◆ **Work to complete**: Print verbatim the opening line of the material and every subsequent line through the one containing "mb = MB(); q".

◆ **Information provided**:
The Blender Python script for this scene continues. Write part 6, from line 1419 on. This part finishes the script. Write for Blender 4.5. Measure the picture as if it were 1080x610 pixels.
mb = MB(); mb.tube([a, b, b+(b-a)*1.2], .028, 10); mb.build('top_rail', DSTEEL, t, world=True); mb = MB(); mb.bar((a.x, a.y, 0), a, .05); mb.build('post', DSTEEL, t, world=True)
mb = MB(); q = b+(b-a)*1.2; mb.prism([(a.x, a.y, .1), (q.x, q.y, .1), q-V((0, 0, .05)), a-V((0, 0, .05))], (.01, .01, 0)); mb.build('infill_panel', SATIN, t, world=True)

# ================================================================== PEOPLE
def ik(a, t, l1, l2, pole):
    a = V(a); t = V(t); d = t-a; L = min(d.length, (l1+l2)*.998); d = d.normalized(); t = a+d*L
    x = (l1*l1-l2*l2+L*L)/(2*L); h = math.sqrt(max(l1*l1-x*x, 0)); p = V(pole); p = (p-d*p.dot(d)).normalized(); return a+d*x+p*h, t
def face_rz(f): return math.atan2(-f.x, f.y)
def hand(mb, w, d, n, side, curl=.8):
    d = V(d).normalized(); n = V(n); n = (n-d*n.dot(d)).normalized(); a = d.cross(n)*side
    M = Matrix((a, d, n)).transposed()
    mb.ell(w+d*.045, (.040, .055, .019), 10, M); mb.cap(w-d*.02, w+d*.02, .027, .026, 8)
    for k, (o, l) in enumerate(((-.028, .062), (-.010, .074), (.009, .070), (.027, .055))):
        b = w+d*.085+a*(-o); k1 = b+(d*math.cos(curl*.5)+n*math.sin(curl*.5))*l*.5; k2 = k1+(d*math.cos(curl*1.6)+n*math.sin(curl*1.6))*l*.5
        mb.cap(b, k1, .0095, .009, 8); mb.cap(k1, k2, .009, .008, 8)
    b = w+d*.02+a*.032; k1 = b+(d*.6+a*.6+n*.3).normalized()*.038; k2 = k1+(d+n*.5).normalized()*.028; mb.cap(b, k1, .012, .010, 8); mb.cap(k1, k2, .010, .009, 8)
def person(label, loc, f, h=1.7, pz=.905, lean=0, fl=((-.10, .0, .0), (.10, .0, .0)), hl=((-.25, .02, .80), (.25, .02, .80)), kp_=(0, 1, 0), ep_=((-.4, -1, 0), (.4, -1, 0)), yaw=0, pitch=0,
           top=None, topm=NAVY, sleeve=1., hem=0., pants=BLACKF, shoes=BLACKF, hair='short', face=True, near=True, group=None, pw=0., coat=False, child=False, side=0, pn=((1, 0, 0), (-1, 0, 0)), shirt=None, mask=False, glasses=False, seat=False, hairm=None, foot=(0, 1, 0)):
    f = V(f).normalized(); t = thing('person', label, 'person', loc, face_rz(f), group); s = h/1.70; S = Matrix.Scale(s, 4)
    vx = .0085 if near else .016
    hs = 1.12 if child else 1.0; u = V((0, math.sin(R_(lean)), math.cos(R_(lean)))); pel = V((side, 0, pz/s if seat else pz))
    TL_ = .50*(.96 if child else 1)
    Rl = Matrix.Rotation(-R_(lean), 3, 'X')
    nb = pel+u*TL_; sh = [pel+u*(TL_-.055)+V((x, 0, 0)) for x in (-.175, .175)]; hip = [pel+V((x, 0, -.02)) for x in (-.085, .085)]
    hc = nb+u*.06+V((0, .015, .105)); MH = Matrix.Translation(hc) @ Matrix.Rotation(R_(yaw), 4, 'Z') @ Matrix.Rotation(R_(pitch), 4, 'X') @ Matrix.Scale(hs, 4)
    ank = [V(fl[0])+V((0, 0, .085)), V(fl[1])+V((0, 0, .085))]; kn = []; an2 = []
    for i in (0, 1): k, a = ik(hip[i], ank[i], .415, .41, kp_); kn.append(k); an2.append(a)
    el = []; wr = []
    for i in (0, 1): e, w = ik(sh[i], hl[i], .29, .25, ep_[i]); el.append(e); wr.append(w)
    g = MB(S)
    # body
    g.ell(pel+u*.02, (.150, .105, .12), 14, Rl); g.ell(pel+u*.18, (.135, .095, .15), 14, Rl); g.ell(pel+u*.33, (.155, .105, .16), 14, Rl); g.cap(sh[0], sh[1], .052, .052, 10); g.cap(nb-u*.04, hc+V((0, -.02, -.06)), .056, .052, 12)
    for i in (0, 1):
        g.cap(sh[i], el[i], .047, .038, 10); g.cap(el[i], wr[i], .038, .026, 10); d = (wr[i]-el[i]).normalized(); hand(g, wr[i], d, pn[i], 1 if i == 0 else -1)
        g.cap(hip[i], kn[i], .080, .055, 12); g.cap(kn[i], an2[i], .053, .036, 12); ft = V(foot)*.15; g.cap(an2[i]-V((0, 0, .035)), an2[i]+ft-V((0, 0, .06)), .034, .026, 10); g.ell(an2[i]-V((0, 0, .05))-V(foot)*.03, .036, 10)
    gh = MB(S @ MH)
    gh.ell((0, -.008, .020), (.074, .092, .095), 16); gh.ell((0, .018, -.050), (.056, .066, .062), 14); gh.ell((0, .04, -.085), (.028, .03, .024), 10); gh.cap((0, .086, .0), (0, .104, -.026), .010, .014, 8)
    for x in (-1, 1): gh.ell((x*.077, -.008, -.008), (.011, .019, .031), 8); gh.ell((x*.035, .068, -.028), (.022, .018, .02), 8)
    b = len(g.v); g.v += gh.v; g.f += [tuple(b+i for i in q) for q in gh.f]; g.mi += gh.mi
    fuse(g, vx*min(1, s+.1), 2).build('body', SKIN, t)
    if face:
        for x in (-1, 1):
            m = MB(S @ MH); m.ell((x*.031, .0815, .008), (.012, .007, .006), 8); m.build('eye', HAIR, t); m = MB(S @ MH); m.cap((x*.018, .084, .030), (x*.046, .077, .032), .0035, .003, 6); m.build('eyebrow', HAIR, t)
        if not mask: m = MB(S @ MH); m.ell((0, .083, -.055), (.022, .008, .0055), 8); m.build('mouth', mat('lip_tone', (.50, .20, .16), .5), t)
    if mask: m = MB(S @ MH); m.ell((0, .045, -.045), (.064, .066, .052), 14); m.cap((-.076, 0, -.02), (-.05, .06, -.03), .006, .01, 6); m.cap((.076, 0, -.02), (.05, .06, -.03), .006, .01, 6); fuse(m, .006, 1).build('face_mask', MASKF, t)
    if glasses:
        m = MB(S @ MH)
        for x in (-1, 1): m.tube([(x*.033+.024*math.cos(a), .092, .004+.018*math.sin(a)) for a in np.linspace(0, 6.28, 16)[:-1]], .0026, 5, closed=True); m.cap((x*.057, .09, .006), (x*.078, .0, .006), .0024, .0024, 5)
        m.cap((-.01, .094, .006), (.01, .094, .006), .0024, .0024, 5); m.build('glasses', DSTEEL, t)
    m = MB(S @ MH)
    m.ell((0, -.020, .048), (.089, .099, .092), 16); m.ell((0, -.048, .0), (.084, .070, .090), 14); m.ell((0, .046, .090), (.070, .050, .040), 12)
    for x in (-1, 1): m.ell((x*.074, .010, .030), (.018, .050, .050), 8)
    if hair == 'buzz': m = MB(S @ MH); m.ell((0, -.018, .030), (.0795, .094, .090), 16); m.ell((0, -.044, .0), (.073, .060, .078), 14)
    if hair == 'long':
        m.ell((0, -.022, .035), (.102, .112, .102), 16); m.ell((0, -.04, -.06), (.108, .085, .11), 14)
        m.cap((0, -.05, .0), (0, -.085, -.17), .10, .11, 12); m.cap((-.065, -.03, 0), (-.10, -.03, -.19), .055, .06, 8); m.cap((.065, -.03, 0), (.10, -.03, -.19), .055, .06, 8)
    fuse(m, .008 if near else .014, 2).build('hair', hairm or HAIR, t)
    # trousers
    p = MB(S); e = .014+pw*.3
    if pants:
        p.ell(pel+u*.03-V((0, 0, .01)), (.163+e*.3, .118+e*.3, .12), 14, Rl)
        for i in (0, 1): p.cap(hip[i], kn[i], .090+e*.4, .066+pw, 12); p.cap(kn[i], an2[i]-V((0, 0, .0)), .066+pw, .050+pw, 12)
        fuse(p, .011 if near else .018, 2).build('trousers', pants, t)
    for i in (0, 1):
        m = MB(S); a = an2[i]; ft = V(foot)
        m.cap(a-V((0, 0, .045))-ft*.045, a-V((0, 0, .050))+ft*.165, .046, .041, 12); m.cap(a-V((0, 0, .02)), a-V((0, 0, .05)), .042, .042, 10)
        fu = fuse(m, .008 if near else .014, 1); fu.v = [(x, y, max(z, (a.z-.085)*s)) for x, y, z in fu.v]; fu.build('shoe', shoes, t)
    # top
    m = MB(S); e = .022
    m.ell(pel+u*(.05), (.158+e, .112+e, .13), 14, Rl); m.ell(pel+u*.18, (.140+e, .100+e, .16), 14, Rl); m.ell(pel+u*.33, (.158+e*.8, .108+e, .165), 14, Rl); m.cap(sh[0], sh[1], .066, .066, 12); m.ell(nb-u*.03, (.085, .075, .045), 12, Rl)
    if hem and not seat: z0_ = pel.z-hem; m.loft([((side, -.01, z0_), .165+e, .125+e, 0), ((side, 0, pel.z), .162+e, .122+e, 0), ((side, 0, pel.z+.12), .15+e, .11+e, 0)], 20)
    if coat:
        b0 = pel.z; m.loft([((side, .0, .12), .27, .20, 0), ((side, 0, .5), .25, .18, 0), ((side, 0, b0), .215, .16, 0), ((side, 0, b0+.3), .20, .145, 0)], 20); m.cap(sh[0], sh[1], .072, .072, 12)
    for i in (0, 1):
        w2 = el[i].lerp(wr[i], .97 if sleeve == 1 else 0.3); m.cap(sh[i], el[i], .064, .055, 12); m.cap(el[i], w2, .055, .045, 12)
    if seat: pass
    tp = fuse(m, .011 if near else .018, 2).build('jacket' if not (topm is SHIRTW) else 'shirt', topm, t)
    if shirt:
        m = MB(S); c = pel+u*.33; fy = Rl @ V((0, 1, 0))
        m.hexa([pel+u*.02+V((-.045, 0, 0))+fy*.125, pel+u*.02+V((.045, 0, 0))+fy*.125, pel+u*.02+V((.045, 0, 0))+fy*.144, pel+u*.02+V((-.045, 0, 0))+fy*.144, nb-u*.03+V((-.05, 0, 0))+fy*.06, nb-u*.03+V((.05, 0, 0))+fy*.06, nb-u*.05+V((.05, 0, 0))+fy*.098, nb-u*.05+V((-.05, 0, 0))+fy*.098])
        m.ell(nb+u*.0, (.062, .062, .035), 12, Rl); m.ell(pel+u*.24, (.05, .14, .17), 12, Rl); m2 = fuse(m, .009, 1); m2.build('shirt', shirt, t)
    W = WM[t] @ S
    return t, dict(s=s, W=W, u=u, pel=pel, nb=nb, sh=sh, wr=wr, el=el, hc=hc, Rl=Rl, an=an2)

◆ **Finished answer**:
The Blender Python script for this scene continues. Write part 6, from line 1419 on. This part finishes the script. Write for Blender 4.5. Measure the picture as if it were 1080x610 pixels.
mb = MB(); mb.tube([a, b, b+(b-a)*1.2], .028, 10); mb.build('top_rail', DSTEEL, t, world=True); mb = MB(); mb.bar((a.x, a.y, 0), a, .05); mb.build('post', DSTEEL, t, world=True)
mb = MB(); q = b+(b-a)*1.2; mb.prism([(a.x, a.y, .1), (q.x, q.y, .1), q-V((0, 0, .05)), a-V((0, 0, .05))], (.01, .01, 0)); mb.build('infill_panel', SATIN, t, world=True)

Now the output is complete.